L’alignement d’Abdur Rahman sur Londres n’est cependant pas du goût des nationalistes afghans et vaut à son fils et successeur d’être assassiné en février 1919. Son frère Aman Allah lui succède, avec une toute autre vision : dénonçant les accords anglo-afghans, il fait franchir à ses troupes la passe de Khyber et leur fait occuper un village alimentant en eau des garnisons britanniques. En apparence purement frontalier, l’incident s’inscrit en réalité dans un plan plus vaste car, dans le même temps, le général afghan Nadir essaie de profiter d’une insurrection au Pendjab pour soulever les Pachtouns contre les Anglais. Londres réagit en déployant son armée des Indes qui, Sikhs en tête, prend militairement le dessus. Mais, soucieux de ne pas s’éterniser dans ce conflit, les Anglais privilégient rapidement la voie diplomatique : en août 1919, le traité de Rawalpindi reconnaît l’indépendance totale de l’Afghanistan, avec la passe de Khyber comme frontière[5].
[1] D’origine obscure (certaines sources en font des descendants d’Alexandre le Grand), ce peuple parlant des langues iraniennes était polythéiste et qualifié de Kafir (mécréant). Après sa conversion forcée à l’islam, le « Kafiristan » reçoit le nom de Nouristan (« terre de lumière »).
[2] Réhabilités en 1919, les Hazaras demeurent une communauté méprisée par les autres Afghans qui les considèrent comme une « cinquième colonne » de l’Iran… où ils ne sont pas mieux considérés, car jugés peu assidus dans leur pratique religieuse.

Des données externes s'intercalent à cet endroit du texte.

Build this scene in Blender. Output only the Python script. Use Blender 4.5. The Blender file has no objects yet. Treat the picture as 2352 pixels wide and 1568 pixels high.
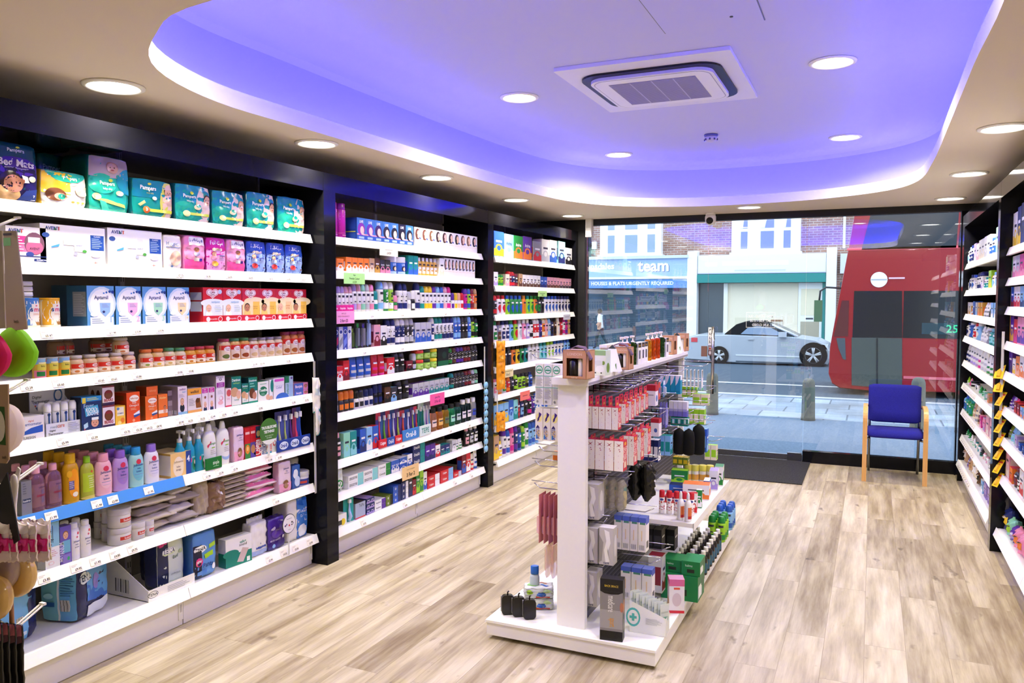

Au Pakistan, ils sont persécutés par les extrémistes sunnites, notamment à Quetta.
[3] Malgré la reconnaissance formelle de l’Afghanistan par Londres, Kaboul n’a jamais reconnu la frontière élaborée par Sir Mortimer Durand, la qualifiant de « ligne imaginaire ». L’Afghanistan mettra ainsi en avant ses revendications sur le Pachtounistan oriental pour voter contre l’adhésion du Pakistan à l’ONU.
[4] Siège d’un khanat tadjik, fondé en 1657, le Badakhchan avait été conquis en 1873 par les Afghans.
[5] De l’autre côté de la frontière, l’insurrection des Pachtouns du Waziristan n’est matée qu’en décembre 1920.